Am I wearing my barrenness, my waiting thing, as a mantle of sorrow? Mantle in the verb form can mean “to be or become covered, as a surface with scum or froth,” mantle itself is to cloak, to cover, to hood (Webster’s dictionary). And is the mantle of sorrow like an old bandaid, merely covering up a scabby, crusty wound?

What is the alternative? A badge of faith, because I am believing God to work seemingly impossible things for my waiting things.

How do I make the switch? It will take time and prayer and Scripture and faith, but the end results will glorify God instead of focusing on myself. And it will change the impact in conversation.

What is your waiting thing? And how are you wearing it, as a mantle of sorrow or a badge of faith?

May God be glorified in our waiting things. Yes, Lord, yes.

Catty Thoughts

I am afraid of mice. And I mean in a screaming-like-a-little-girl-run-to-the-highest-bit-o-furniture kind of way. This past spring we had a mouse invasion at our house.

Since adulthood I’ve been mainly a dog person. I had nothing against cats per say, but let’s just say as a teenager, and later a nanny, I had too many incidents of spoiled cats with litter box issues.
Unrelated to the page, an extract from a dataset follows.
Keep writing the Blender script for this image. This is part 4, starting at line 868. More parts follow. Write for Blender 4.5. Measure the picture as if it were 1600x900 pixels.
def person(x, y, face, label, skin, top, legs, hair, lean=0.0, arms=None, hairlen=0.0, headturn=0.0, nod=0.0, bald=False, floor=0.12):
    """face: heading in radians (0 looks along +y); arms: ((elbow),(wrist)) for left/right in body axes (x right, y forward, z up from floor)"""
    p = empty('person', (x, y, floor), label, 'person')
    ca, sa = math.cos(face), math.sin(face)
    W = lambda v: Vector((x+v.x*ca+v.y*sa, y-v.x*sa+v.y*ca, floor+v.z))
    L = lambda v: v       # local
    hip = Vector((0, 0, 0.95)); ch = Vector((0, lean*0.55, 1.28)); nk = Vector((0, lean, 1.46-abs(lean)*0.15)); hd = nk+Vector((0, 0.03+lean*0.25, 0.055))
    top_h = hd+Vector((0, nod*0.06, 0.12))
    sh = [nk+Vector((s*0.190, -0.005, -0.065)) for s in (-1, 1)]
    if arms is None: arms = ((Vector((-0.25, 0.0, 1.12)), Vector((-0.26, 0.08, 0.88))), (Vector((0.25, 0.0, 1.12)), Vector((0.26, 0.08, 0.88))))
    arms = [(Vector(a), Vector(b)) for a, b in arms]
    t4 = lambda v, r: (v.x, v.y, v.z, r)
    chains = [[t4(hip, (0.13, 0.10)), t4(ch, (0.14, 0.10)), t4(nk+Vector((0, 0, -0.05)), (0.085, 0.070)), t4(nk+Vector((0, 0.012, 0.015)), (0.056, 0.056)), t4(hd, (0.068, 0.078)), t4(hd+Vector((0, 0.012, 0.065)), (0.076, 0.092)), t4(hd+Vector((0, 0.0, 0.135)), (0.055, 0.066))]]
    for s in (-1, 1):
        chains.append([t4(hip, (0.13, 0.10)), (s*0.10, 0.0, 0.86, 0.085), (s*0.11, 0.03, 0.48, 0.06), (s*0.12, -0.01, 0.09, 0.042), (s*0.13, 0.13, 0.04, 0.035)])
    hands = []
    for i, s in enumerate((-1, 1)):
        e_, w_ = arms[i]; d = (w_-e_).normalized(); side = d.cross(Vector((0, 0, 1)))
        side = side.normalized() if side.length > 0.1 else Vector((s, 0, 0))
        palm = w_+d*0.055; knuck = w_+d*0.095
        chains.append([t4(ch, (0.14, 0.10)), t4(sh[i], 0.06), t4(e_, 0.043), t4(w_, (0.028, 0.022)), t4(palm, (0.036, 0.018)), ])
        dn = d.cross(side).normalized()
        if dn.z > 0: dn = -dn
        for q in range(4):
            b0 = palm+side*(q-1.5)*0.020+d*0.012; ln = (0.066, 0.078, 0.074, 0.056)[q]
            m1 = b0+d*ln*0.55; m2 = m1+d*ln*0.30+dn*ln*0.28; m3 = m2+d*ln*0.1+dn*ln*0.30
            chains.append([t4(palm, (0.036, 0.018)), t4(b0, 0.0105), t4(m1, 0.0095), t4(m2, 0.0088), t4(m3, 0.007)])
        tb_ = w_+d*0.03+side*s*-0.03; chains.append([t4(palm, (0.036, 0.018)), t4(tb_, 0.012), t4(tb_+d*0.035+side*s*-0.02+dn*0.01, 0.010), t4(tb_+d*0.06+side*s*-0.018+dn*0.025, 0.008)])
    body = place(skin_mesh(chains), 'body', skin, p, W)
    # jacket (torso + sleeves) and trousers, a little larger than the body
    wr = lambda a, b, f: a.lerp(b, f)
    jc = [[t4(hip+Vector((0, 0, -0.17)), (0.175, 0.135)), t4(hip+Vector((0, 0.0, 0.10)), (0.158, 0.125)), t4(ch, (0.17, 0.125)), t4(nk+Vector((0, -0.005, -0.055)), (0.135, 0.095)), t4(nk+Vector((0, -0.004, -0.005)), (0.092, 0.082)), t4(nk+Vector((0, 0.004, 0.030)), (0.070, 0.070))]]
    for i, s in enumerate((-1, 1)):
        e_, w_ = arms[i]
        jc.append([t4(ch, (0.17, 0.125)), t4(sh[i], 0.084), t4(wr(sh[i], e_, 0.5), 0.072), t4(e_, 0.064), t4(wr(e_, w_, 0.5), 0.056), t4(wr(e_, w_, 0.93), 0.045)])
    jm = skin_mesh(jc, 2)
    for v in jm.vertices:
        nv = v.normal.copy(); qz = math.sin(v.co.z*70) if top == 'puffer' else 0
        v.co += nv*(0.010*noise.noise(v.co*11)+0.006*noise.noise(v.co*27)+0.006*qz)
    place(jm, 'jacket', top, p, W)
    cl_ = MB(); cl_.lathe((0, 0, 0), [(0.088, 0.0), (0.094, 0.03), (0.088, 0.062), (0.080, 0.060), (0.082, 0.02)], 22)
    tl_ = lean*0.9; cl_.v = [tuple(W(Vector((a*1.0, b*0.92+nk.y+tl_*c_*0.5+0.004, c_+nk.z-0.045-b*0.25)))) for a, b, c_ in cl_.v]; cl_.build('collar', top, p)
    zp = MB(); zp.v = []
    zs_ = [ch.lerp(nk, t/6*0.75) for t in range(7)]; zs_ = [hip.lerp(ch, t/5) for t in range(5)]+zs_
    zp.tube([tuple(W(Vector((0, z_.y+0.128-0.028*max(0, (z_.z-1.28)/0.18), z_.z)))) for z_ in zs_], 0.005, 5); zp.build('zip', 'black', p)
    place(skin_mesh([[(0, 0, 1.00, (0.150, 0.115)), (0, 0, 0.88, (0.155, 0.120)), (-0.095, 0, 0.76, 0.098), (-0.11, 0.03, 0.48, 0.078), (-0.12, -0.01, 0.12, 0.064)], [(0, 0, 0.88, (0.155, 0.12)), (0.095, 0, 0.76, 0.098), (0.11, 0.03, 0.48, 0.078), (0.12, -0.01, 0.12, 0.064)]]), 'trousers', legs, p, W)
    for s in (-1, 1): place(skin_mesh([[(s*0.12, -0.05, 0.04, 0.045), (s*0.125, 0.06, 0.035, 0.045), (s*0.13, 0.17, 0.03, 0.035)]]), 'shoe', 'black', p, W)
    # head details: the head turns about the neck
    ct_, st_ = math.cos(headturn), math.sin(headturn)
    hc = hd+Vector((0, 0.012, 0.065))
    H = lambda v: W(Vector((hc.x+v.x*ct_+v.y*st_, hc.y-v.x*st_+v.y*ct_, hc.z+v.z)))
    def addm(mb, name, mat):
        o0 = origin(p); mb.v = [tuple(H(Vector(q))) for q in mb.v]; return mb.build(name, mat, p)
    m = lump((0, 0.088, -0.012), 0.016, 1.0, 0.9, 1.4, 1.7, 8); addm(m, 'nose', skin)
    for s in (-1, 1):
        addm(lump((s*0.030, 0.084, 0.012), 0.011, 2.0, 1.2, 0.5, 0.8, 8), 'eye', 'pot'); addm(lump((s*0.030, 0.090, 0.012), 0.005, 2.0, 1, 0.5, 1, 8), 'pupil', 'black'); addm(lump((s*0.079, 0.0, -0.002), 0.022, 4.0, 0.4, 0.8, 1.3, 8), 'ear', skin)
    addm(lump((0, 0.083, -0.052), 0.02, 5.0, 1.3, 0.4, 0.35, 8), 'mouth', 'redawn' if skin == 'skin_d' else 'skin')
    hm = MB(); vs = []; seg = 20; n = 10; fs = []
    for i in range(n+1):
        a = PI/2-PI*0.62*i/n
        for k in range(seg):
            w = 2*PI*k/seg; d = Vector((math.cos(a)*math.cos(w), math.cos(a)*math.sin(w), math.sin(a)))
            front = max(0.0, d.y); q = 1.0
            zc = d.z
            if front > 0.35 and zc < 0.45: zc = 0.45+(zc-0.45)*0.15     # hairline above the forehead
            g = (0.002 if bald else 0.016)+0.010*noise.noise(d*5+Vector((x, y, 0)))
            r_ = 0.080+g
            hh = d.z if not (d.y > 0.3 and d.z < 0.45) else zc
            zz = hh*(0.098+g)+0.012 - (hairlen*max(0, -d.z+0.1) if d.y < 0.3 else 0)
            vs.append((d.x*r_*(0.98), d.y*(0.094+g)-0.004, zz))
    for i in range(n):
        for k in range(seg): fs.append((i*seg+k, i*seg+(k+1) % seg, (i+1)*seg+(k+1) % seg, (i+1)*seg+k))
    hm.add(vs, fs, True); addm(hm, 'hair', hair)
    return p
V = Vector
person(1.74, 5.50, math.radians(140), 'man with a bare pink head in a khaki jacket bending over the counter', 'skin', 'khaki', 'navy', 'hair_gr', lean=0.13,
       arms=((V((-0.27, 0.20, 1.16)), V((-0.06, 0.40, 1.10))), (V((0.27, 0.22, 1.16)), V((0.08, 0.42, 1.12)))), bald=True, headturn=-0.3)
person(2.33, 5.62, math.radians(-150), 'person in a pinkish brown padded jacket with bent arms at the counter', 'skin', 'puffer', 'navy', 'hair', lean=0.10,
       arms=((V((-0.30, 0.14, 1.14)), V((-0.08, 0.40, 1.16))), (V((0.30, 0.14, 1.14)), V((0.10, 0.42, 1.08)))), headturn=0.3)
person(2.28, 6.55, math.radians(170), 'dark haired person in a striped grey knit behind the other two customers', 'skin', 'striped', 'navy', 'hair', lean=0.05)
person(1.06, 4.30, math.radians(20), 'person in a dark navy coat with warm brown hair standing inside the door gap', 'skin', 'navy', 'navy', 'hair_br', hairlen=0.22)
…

As a child I loved cats to pieces, even wrote my first book in second grade about cats.

After getting two dogs, I thought all was well and good, that is until the mouse invasion of 2014. Emptying mouse traps 20+ times in a month and a half brought a fresh perspective. (Yes, my husband emptied most of them.)

Desperate, we immediately called to surrounding shelters to find cats that could be garage/outside cats only. We were put in touch with organizations working with barn cats and feral cats. They came in colonies of 4. We didn’t want 4, we wanted 2. We contacted 4 organizations total and finally by mid-April we had a placement of a mother-daughter team. Perfect. We didn’t need them to be cozy in our lap cats, we needed them to be mouse assassins.

The cats were released into the original one car garage attached to our laundry room. They bolted to opposite walls, put Superman to shame with their ability to leap tall in a single bound, and dropped into the house soffit, thus accessing our attic where they stayed for a week until we live trapped them.

We next kenneled them while husband made soffit inaccessible. We released them from the kennel and the two feral cats went everywhere they could to be out of our reach, including behind a placed sheet of dry wall. At the end of the recommended confinement period they bolted, only to be seen a few times since.

Feral cats didn’t work. We left food out but didn’t know what exactly was eating it and neither of us wanted to be feeding raccoons, opossums or rodents.

A month ago we got kittens. We can handle them, we watch them play, eat, they come over to us–in short, they let us love them.

I’ve been thinking a lot about the contrast between the feral cats and the kittens and people’s reactions to God. Many people in our world are God-feral. They want nothing to do with Him whatsoever no matter how much He simply wants to love on them and care for them.

I’ve got a couple of God-feral people in my life. You too? I think I will continue putting out food consistently; who knows, perhaps they may yet come around. In the meantime, I will continue being the God-fearing kitten that I am, happy to have any contact with God.